■ Short task ■
Your task is to copy the material exactly.

=== Supplied information ===

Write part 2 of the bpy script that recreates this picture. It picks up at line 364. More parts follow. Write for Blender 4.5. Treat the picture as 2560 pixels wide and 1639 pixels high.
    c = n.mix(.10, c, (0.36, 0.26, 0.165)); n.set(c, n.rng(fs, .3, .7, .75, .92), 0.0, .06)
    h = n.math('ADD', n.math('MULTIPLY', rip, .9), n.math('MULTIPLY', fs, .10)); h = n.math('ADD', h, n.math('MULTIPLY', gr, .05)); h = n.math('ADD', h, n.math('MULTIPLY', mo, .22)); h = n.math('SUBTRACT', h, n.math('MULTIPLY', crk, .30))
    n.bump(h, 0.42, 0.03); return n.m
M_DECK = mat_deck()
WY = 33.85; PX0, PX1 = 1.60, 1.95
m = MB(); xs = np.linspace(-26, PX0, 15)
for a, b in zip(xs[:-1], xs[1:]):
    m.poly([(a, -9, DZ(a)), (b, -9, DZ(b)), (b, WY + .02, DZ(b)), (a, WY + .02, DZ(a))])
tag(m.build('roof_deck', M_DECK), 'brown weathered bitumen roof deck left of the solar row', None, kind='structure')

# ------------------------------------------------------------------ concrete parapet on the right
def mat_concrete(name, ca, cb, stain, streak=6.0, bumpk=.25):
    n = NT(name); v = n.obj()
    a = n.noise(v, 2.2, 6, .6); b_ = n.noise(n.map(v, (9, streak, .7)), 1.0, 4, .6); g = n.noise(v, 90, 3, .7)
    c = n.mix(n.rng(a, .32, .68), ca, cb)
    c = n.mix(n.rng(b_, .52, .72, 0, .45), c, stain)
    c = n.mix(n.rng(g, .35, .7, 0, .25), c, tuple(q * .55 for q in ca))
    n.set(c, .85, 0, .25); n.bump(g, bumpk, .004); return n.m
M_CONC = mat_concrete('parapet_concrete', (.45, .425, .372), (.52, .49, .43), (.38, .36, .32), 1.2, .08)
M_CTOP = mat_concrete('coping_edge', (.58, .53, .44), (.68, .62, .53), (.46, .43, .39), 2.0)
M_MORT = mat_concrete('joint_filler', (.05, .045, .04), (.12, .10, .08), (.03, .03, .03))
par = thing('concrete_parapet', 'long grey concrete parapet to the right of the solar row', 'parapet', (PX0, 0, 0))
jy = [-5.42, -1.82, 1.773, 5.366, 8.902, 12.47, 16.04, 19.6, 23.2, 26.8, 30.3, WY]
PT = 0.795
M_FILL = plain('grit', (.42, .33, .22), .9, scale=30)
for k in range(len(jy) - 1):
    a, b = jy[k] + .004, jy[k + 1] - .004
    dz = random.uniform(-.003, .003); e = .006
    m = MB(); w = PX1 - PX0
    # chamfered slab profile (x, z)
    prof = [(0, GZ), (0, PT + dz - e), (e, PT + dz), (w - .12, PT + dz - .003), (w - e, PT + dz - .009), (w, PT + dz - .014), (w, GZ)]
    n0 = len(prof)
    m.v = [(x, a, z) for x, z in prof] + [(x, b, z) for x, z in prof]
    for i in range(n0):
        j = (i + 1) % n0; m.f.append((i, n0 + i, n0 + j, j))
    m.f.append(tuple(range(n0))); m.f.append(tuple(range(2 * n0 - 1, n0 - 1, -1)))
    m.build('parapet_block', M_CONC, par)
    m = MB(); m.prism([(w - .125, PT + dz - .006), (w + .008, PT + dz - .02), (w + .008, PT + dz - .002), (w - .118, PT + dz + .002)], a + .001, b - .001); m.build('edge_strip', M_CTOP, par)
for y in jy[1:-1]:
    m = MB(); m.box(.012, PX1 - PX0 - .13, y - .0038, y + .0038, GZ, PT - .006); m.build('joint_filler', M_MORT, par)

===

■ Full solution ■
Write part 2 of the bpy script that recreates this picture. It picks up at line 364. More parts follow. Write for Blender 4.5. Treat the picture as 2560 pixels wide and 1639 pixels high.
    c = n.mix(.10, c, (0.36, 0.26, 0.165)); n.set(c, n.rng(fs, .3, .7, .75, .92), 0.0, .06)
    h = n.math('ADD', n.math('MULTIPLY', rip, .9), n.math('MULTIPLY', fs, .10)); h = n.math('ADD', h, n.math('MULTIPLY', gr, .05)); h = n.math('ADD', h, n.math('MULTIPLY', mo, .22)); h = n.math('SUBTRACT', h, n.math('MULTIPLY', crk, .30))
    n.bump(h, 0.42, 0.03); return n.m
M_DECK = mat_deck()
WY = 33.85; PX0, PX1 = 1.60, 1.95
m = MB(); xs = np.linspace(-26, PX0, 15)
for a, b in zip(xs[:-1], xs[1:]):
    m.poly([(a, -9, DZ(a)), (b, -9, DZ(b)), (b, WY + .02, DZ(b)), (a, WY + .02, DZ(a))])
tag(m.build('roof_deck', M_DECK), 'brown weathered bitumen roof deck left of the solar row', None, kind='structure')

# ------------------------------------------------------------------ concrete parapet on the right
def mat_concrete(name, ca, cb, stain, streak=6.0, bumpk=.25):
    n = NT(name); v = n.obj()
    a = n.noise(v, 2.2, 6, .6); b_ = n.noise(n.map(v, (9, streak, .7)), 1.0, 4, .6); g = n.noise(v, 90, 3, .7)
    c = n.mix(n.rng(a, .32, .68), ca, cb)
    c = n.mix(n.rng(b_, .52, .72, 0, .45), c, stain)
    c = n.mix(n.rng(g, .35, .7, 0, .25), c, tuple(q * .55 for q in ca))
    n.set(c, .85, 0, .25); n.bump(g, bumpk, .004); return n.m
M_CONC = mat_concrete('parapet_concrete', (.45, .425, .372), (.52, .49, .43), (.38, .36, .32), 1.2, .08)
M_CTOP = mat_concrete('coping_edge', (.58, .53, .44), (.68, .62, .53), (.46, .43, .39), 2.0)
M_MORT = mat_concrete('joint_filler', (.05, .045, .04), (.12, .10, .08), (.03, .03, .03))
par = thing('concrete_parapet', 'long grey concrete parapet to the right of the solar row', 'parapet', (PX0, 0, 0))
jy = [-5.42, -1.82, 1.773, 5.366, 8.902, 12.47, 16.04, 19.6, 23.2, 26.8, 30.3, WY]
PT = 0.795
M_FILL = plain('grit', (.42, .33, .22), .9, scale=30)
for k in range(len(jy) - 1):
    a, b = jy[k] + .004, jy[k + 1] - .004
    dz = random.uniform(-.003, .003); e = .006
    m = MB(); w = PX1 - PX0
    # chamfered slab profile (x, z)
    prof = [(0, GZ), (0, PT + dz - e), (e, PT + dz), (w - .12, PT + dz - .003), (w - e, PT + dz - .009), (w, PT + dz - .014), (w, GZ)]
    n0 = len(prof)
    m.v = [(x, a, z) for x, z in prof] + [(x, b, z) for x, z in prof]
    for i in range(n0):
        j = (i + 1) % n0; m.f.append((i, n0 + i, n0 + j, j))
    m.f.append(tuple(range(n0))); m.f.append(tuple(range(2 * n0 - 1, n0 - 1, -1)))
    m.build('parapet_block', M_CONC, par)
    m = MB(); m.prism([(w - .125, PT + dz - .006), (w + .008, PT + dz - .02), (w + .008, PT + dz - .002), (w - .118, PT + dz + .002)], a + .001, b - .001); m.build('edge_strip', M_CTOP, par)
for y in jy[1:-1]:
    m = MB(); m.box(.012, PX1 - PX0 - .13, y - .0038, y + .0038, GZ, PT - .006); m.build('joint_filler', M_MORT, par)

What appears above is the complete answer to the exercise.